### Problem statement
Starting at the top of the entries below, write out each line up to and including the one containing "S = bpy.context.scene; C = S.collection". Leave the pictures out.

### Material for this task
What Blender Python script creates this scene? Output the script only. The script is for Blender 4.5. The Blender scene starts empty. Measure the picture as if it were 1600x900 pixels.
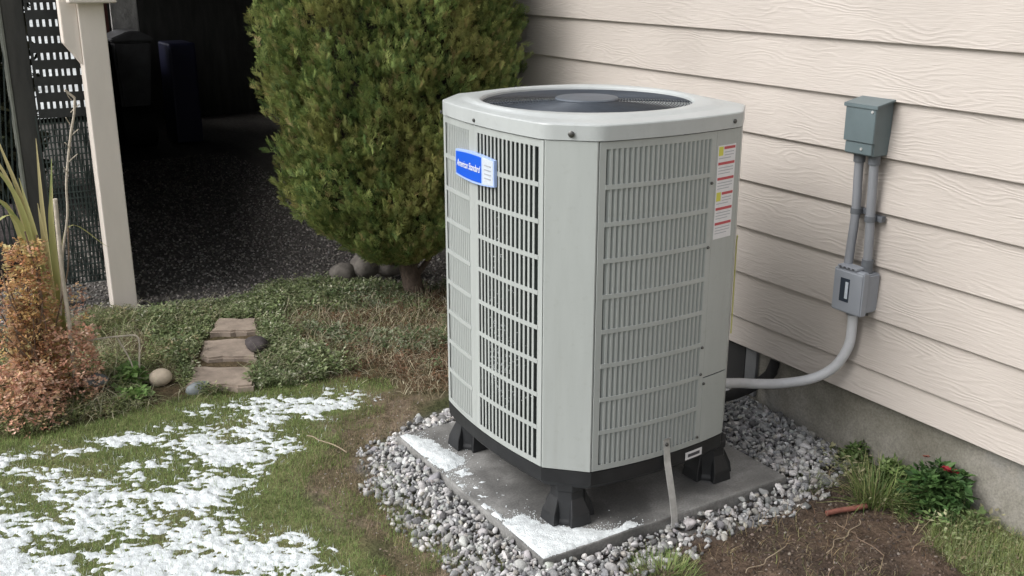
import bpy, bmesh, math, random
import numpy as np
from mathutils import Vector, Matrix
random.seed(4); rng = np.random.default_rng(11)
R = math.radians
S = bpy.context.scene; C = S.collection

# ---------------------------------------------------------------- camera, sky, sun, exposure
cam = bpy.data.cameras.new('camera'); co = bpy.data.objects.new('camera', cam); C.objects.link(co)
co.location = (0, 0, 1.55); co.rotation_euler = (R(90 - 17.48), 0, R(-31.6))
cam.sensor_width = 36; cam.lens = 36.45; cam.clip_start = .02; cam.clip_end = 500
S.camera = co
W = bpy.data.worlds.new('World'); S.world = W; W.use_nodes = True
nt = W.node_tree; bg = nt.nodes['Background']
sky = nt.nodes.new('ShaderNodeTexSky'); sky.sky_type = 'NISHITA'; sky.sun_disc = False
SUN_EL, SUN_AZ = 43, -82          # azimuth measured from +Y towards +X
sky.sun_elevation = R(SUN_EL); sky.sun_rotation = R(SUN_AZ); sky.dust_density = 4; sky.air_density = 1; sky.ozone_density = 1
hs = nt.nodes.new('ShaderNodeHueSaturation'); hs.inputs['Saturation'].default_value = .22
nt.links.new(sky.outputs[0], hs.inputs['Color']); nt.links.new(hs.outputs[0], bg.inputs[0])
bg.inputs[1].default_value = .15
sl = bpy.data.lights.new('sun', 'SUN'); sl.energy = 1.35; sl.angle = R(36); sl.color = (1, .98, .955)
so = bpy.data.objects.new('sun', sl); C.objects.link(so)
d = Vector((math.sin(R(SUN_AZ)) * math.cos(R(SUN_EL)), math.cos(R(SUN_AZ)) * math.cos(R(SUN_EL)), math.sin(R(SUN_EL))))
so.rotation_euler = d.to_track_quat('Z', 'Y').to_euler()
S.view_settings.view_transform = 'Standard'; S.view_settings.look = 'None'
S.view_settings.exposure = .42; S.view_settings.gamma = 1
S.render.engine = 'CYCLES'

# ---------------------------------------------------------------- noise
def vnoise(x, y, seed=0, z=None):
    r = np.random.default_rng(seed + 77); T = r.random((256, 256))
    xi = np.floor(x).astype(int); yi = np.floor(y).astype(int); fx = x - xi; fy = y - yi
    fx = fx * fx * (3 - 2 * fx); fy = fy * fy * (3 - 2 * fy)
    g = lambda a, b: T[a % 256, b % 256]
    return (g(xi, yi) * (1 - fx) + g(xi + 1, yi) * fx) * (1 - fy) + (g(xi, yi + 1) * (1 - fx) + g(xi + 1, yi + 1) * fx) * fy
def fbm(x, y, f=1., o=4, seed=0, gain=.5):
    s = 0; a = 1; t = 0
    for k in range(o):
        s = s + a * vnoise(x * f + 13.7 * k, y * f + 5.1 * k, seed + k); t += a; a *= gain; f *= 2.03
    return s / t
def sdist(x, y, poly):            # signed distance to a ground outline, positive inside
    P = np.array(poly, float); Q = np.roll(P, -1, 0); x = np.asarray(x, float); y = np.asarray(y, float)
    D = np.full(x.shape, 1e9); ins = np.zeros(x.shape, bool)
    for (ax, ay), (bx_, by) in zip(P, Q):
        ex, ey = bx_ - ax, by - ay
        t = np.clip(((x - ax) * ex + (y - ay) * ey) / (ex * ex + ey * ey + 1e-12), 0, 1)
        D = np.minimum(D, np.hypot(x - ax - t * ex, y - ay - t * ey))
        c = ((ay > y) != (by > y)) & (x < (bx_ - ax) * (y - ay) / ((by - ay) or 1e-9) + ax); ins ^= c
    return np.where(ins, D, -D)
def sstep(a, b, v):
    t = np.clip((v - a) / (b - a), 0, 1); return t * t * (3 - 2 * t)

# ground outlines (metres)
LAWN = [(-3, -3), (1.0, -3), (.93, 1.9), (1.02, 2.3), (1.03, 2.5), (.97, 2.86), (1.08, 3.02), (1.2, 3.12), (1.27, 3.3), (1.42, 3.35), (1.60, 3.47), (1.5, 3.66), (1.2, 3.76), (.88, 3.82), (.63, 3.78), (.2, 3.8), (-3, 3.9)]
SNOW = [(-3, -3), (.86, -3), (.93, 2.0), (.98, 2.3), (.99, 2.50), (.86, 2.82), (.94, 3.0), (1.10, 3.08), (1.22, 3.28), (1.46, 3.29), (1.60, 3.44), (1.46, 3.64), (1.17, 3.72), (.88, 3.72), (.63, 3.66), (.41, 3.69), (.2, 3.72), (-3, 3.8)]
GRAV = [(1.63, 3.16), (1.50, 3.12), (1.35, 3.05), (1.23, 2.95), (1.19, 2.76), (1.17, 2.53), (1.19, 2.31), (1.17, 2.12), (1.17, 1.96), (1.20, 1.84), (1.42, 1.90), (1.59, 1.955), (1.79, 1.96), (1.95, 1.97), (2.13, 1.955), (2.3, 1.965), (2.49, 2.02), (2.58, 2.06), (2.66, 2.22), (2.74, 2.6), (2.74, 3.3), (2.2, 3.4), (1.8, 3.22)]
DIRT = [(1.66, 3.3), (1.50, 3.52), (1.38, 3.35), (1.24, 3.28), (1.22, 3.1), (1.07, 3.04), (.98, 2.86), (1.05, 2.5), (1.03, 2.26), (.97, 1.9), (1.0, 1.2), (1.3, 1.2), (1.3, 3.0)]
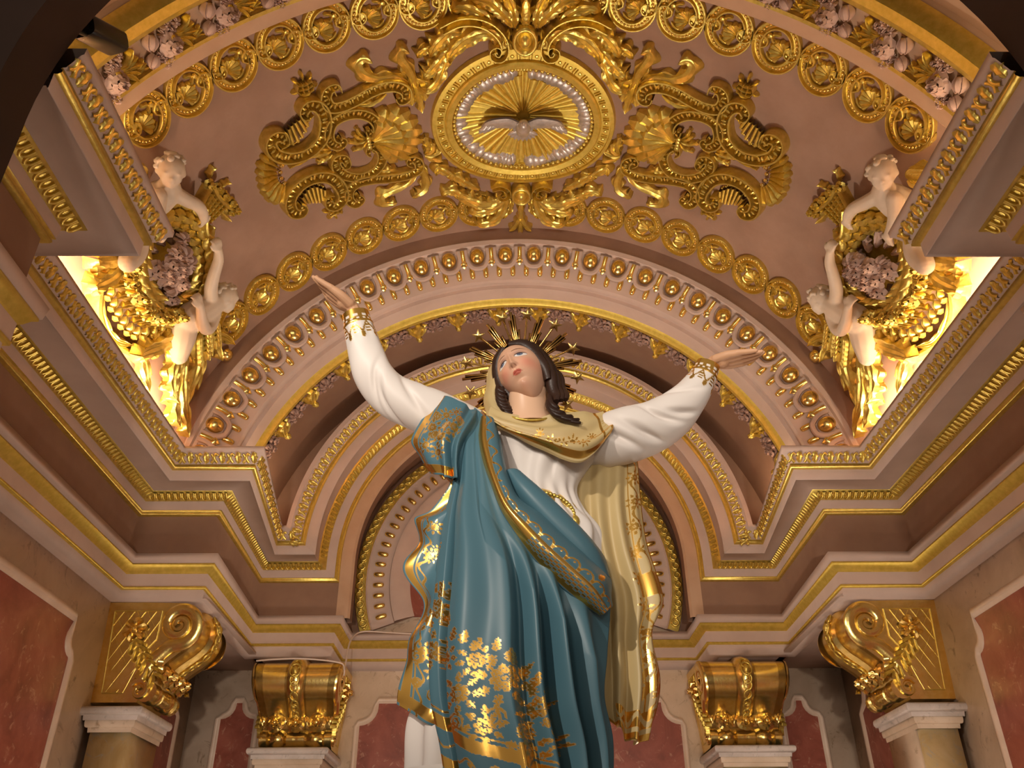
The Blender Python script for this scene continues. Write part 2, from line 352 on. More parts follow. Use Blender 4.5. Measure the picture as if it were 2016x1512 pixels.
floor = obj('floor', MB().box(-5, 5, -5, 8.3, -H-.1, -H), 'marble', None, False, kind='structure')
# ================================================================== carved ornament
# relief pieces are drawn in a flat plane (a, b) with height h and then laid on a surface by a mapping
FLAT = lambda a, b, h: np.stack([a, h, b], -1)                     # local: x along, y out, z up
def VAULT(sx=1, s0=.0075):
    def f(a, b, h):
        r = VR-np.asarray(h); t = (s0+sx*np.asarray(a))/VR
        return np.stack([r*np.sin(t), np.asarray(b, float)+0*t, VZ+r*np.cos(t)], -1)
    return f
def nrm2(P):
    T = np.gradient(P, axis=0); T /= np.linalg.norm(T, axis=1)[:, None]+1e-12
    return T, np.stack([-T[:, 1], T[:, 0]], 1)
def strap(mb, mp, path, w, h, m=0, n=None, solid=False):           # band with two raised rims
    P = cat_rom(path, n or len(path)*6); T, Nn = nrm2(P); w = np.interp(np.linspace(0, 1, len(P)), np.linspace(0, 1, len(np.atleast_1d(w))) if np.ndim(w) else [0, 1], np.atleast_1d(w) if np.ndim(w) else [w, w])
    xs, hs = (([-1, -.95, -.6, 0, .6, .95, 1], [0, .5, .9, 1, .9, .5, 0]) if solid else ([-1, -1, -.9, -.68, -.58, 0, .58, .68, .9, 1, 1], [0, .85, 1, 1, .3, .25, .3, 1, 1, .85, 0]))
    G = np.array([[np.r_[P[i]+Nn[i]*w[i]*x, hh*h] for x, hh in zip(xs, hs)] for i in range(len(P))])
    mb.grid(mp(G[..., 0], G[..., 1], G[..., 2]), m=m); return P, T, Nn, w
def curl(P0, d, turn, r, turns=1.15, n=9):                         # spiral points that continue from P0 in direction d
    c = A(P0)+r*A([-d[1], d[0]])*turn; a0 = math.atan2(P0[1]-c[1], P0[0]-c[0]); out = []
    for k in range(1, n+1):
        t = k/n; a = a0+turn*t*turns*2*PI; rr = r*(1-.72*t); out.append((c[0]+rr*math.cos(a), c[1]+rr*math.sin(a)))
    return out
def flutes(mb, mp, P, T, Nn, w, h, pitch, long=.60, wide=.40, m=0):
    d = np.r_[0, np.cumsum(np.linalg.norm(np.diff(P, axis=0), axis=1))]
    for s in np.arange(pitch*.6, d[-1]-pitch*.4, pitch):
        i = min(np.searchsorted(d, s), len(P)-1); c = P[i]; t, nn = T[i], Nn[i]
        an = np.arange(6)*PI/3; L = w[i]*long; W_ = pitch*wide
        ring = np.array([c+t*W_*math.cos(q)+nn*L*math.sin(q) for q in an])
        v = np.vstack([np.c_[ring, np.full(6, h*.25)], np.c_[c+(ring-c)*.66, np.full(6, h*.82)], [np.r_[c, h*.92]]])
        V = mp(v[:, 0], v[:, 1], v[:, 2])
        mb.add(V, [(j, (j+1) % 6, 6+(j+1) % 6, 6+j) for j in range(6)], [(6+j, 6+(j+1) % 6, 12) for j in range(6)], m)
def bead(mb, mp, c, r, h0=0., n=6, m=0, sy=1.):
    an = np.arange(n)*2*PI/n
    v = np.vstack([np.c_[c[0]+r*np.cos(an), c[1]+r*sy*np.sin(an), np.full(n, h0)], np.c_[c[0]+.8*r*np.cos(an), c[1]+.8*r*sy*np.sin(an), np.full(n, h0+r*.7)], [[c[0], c[1], h0+r]]])
    mb.add(mp(v[:, 0], v[:, 1], v[:, 2]), [(j, (j+1) % n, n+(j+1) % n, n+j) for j in range(n)], [(n+j, n+(j+1) % n, 2*n) for j in range(n)], m)
def leaf(mb, mp, spine, w, h, lobes=4, n=26, k=9, tip=0., h0=0., sweep=.42, m=0, base=.45, lobe=.6):
    S = cat_rom(spine, n); T, Nn = nrm2(S); u = np.linspace(0, 1, n); v = np.linspace(-1, 1, k)
    env = np.interp(u, [0, .25, .6, .85, 1], [base, .85, 1, .72, .08]); lb = 1-lobe*np.abs(np.cos(PI*lobes*u))**2.2
    W = w*env; U, V = np.meshgrid(u, v, indexing='ij'); av = np.abs(V)
    off = V*(W[:, None]*(1-(1-lb[:, None])*av**2)); fw = sweep*w*av**1.5*env[:, None]
    a = S[:, 0, None]+Nn[:, 0, None]*off+T[:, 0, None]*fw; b = S[:, 1, None]+Nn[:, 1, None]*off+T[:, 1, None]*fw
    hh = h*(.30+.70*np.sqrt(np.clip(1-av**2, 0, 1)))*(1-.35*np.exp(-(V/.10)**2))
    hh *= 1-.30*(.5-.5*np.cos(2*PI*2.5*V*(1-.25*U)))*np.clip(av*4, 0, 1)-.34*av**1.5*np.abs(np.cos(PI*lobes*(U-.10*av)))**4
    hh = h0+hh*(.55+.45*np.sin(PI*np.clip(U*.9+.12, 0, 1)))+tip*np.clip((U-.55)/.45, 0, 1)**2
    hh[:, 0] = np.minimum(hh[:, 0], h0+.15*h); hh[:, -1] = np.minimum(hh[:, -1], h0+.15*h)
    mb.grid(mp(a, b, hh), m=m)
    a2, b2 = a[:, [0, -1]], b[:, [0, -1]]                           # skirt down to the ground
    for j in (0, 1): mb.grid(mp(np.stack([a2[:, j]]*2, 1), np.stack([b2[:, j]]*2, 1), np.stack([hh[:, [0, -1][j]], 0*u], 1)), m=m)
def ribs(mb, mp, c, rim, h, width=.5, r0=.15, m=0, bulb=1.0):      # shell: ribs running from a centre to points of a rim
    c = A(c); rim = np.asarray(rim)
    for i, q in enumerate(rim):
        d = q-c; L = np.linalg.norm(d); d = d/L; nn = A([-d[1], d[0]])
        gap = np.linalg.norm(rim[min(i+1, len(rim)-1)]-rim[max(i-1, 0)])/(2 if 0 < i < len(rim)-1 else 1)
        t = np.linspace(0, 1, 7); ww = gap*width*np.interp(t, [0, .6, .88, 1], [.18, .62, 1.0*bulb, .3]); hh = h*np.interp(t, [0, .3, .8, 1], [.5, .6, 1, .55])
        G = np.array([[np.r_[c+d*(r0*L+(1-r0)*L*tt)+nn*x*wx, hq*y] for x, y in ((-1, 0), (-.75, .7), (0, 1), (.75, .7), (1, 0))] for tt, wx, hq in zip(t, ww, hh)])
        mb.grid(mp(G[..., 0], G[..., 1], G[..., 2]), m=m)
        e = G[-1]; mb.add(mp(np.r_[e[:, 0], e[2:3, 0]], np.r_[e[:, 1], e[2:3, 1]], np.r_[e[:, 2], [0]]), t=[(0, 1, 5), (1, 2, 5), (2, 3, 5), (3, 4, 5)], m=m)
def rose(mb, c, R, h, m=0, layers=3, rot=0., mp=FLAT):
    for l in range(layers):
        n = 5; r1 = R*(1-.27*l); hl = h*(.45+.55*l/max(layers-1, 1))
        for k in range(n):
            a0 = rot+(k+.5*l)*2*PI/n; t = np.linspace(0, 1, 4); v = np.linspace(-1, 1, 5); Tt, Vv = np.meshgrid(t, v, indexing='ij')
            rr = r1*(.04+.96*Tt*(1-.10*Vv**2)); an = a0+Vv*.86
            hh = hl*(.35+.65*np.sin(Tt*PI*.62)**.8)-.28*h*(Tt > .95)*(1-.4*np.abs(Vv))+.12*h*np.abs(Vv)
            mb.grid(mp(c[0]+rr*np.cos(an), c[1]+rr*np.sin(an), hh), m=m)
    bead(mb, mp, c, R*.2, h*.7, 6, m)
def bloom(mb, c, R, h, m=0, n=7, rot=0., mp=FLAT):                 # open daisy-like flower
    for k in range(n):
        a0 = rot+k*2*PI/n; d = A([math.cos(a0), math.sin(a0)]); nn = A([-d[1], d[0]])
        G = np.array([[np.r_[A(c)+d*R*t+nn*R*w*x, h*y*z] for x, y in ((-1, .1), (-.6, .8), (0, .6), (.6, .8), (1, .1))] for t, w, z in ((.12, .1, .7), (.5, .26, 1), (.85, .34, .8), (1, .14, .5))])
        mb.grid(mp(G[..., 0], G[..., 1], G[..., 2]), m=m)
    bead(mb, mp, c, R*.26, h*.55, 6, m)
def mk(name, fn, mats, smooth='auto'): mb = MB(); fn(mb); return mb.mesh(name, mats, smooth)
PT = {}
def acan(mb):
    leaf(mb, FLAT, [(0, -.038), (0, .0), (0, .044)], .036, .026, 3, 9, 7, .012, 0, .25)
PT['acanthus'] = mk('acanthus_leaf', acan, 'gold')
def scrl(mb):
    strap(mb, FLAT, [(-.022, -.034), (-.004, -.012), (.0, .012), (-.014, .03), (-.026, .018)], .011, .02, n=10, solid=True)
    strap(mb, FLAT, [(.022, -.034), (.006, -.014), (.010, .01), (.022, .028)], .010, .018, n=8, solid=True)
PT['sprig'] = mk('sprig', scrl, 'gold')
def tong(mb):
    strap(mb, FLAT, [(-.018, .030), (-.017, -.012), (0, -.031), (.017, -.012), (.018, .030)], .0075, .016, n=11, solid=True)
    bead(mb, FLAT, (0, .006), .011, 0, 5, 0, 2.0)
PT['tongue'] = mk('leaf_tongue', tong, 'gold')
def row(me, name, f0, f1, ph, parent, pitch, d_up, alt=None):      # a row of pieces between two corner stations
    (p, h), (du, dv) = ph, d_up
    a, b = f0(p, h), f1(p, h); L = np.linalg.norm(b-a)
    if L < pitch*.6: return
    n = max(1, int(round(L/pitch))); x = (b-a)/L
    q = .5*(f0(p+.01*du, h+.01*dv)+f1(p+.01*du, h+.01*dv))-.5*(a+b); z = unit(q-x*(q@x)); y = np.cross(z, x)
    for k in range(n):
        c = a+(b-a)*(k+.5)/n
        mm, nn = (me, name) if (alt is None or k % 2 == 0) else alt
        inst(nn, mm, frame(c+A([0, 0, ZK]), x, y, z), parent)
for sg in (-1, 1):
    cp = cornice_path(sg); e = ENT[sg]
    st_ = list(range(len(cp)-1))
    for i in st_:
        f0, f1 = (cp[i+1], cp[i]) if sg < 0 else (cp[i], cp[i+1])
        if i == 1: continue                                          # return faces away from the view
        row(PT['acanthus'], 'acanthus_leaf', f0, f1, (.346, .305), e, .058, (.5, 1), (PT['sprig'], 'sprig'))
        row(PT['tongue'], 'leaf_tongue', f0, f1, (.082, .128), e, .046, (.65, .5))
def arc_row(me, name, r, y, dirv, n, a0, a1, zc, parent, alt=None, scale=1., off=0., ystep=None):
    # dirv: (dr, dy) of the piece's "up" direction in the section; y axis points to the viewer's side
    dr, dy = unit(dirv)
    for k in range(n):
        t = a0+(a1-a0)*(k+.5)/n; rad = A([math.sin(t), 0, math.cos(t)]); tan = A([math.cos(t), 0, -math.sin(t)])
        z = rad*dr+A([0, dy, 0]); x = tan; yv = np.cross(z, x)
        if yv@(-rad*1.0+A([0, -1., 0])) < 0: x = -x; yv = -yv
        c = rad*(r+off)+A([0, y, zc]); mm, nn = (me, name) if (alt is None or k % 2 == 0) else alt
        F = frame(c, x, yv, z)
        if scale != 1.: F = F @ Matrix.Scale(scale, 4)
        inst(nn, mm, F, parent)
arc_row(PT['acanthus'], 'acanthus_leaf', STI(0, .305), 7.48-.346, (1.17, -.5), 106, -HP, HP, Z2, inner, (PT['sprig'], 'sprig'), 1.05)
arc_row(PT['tongue'], 'leaf_tongue', STI(0, .128), 7.48-.082, (.6, -.65), 120, -HP, HP, Z2, inner)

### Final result
What Blender Python script creates this scene? Output the script only. The script is for Blender 4.5. The Blender scene starts empty. Measure the picture as if it were 1600x900 pixels.
import bpy, bmesh, math, random
import numpy as np
from mathutils import Vector, Matrix
random.seed(4); rng = np.random.default_rng(11)
R = math.radians
S = bpy.context.scene; C = S.collection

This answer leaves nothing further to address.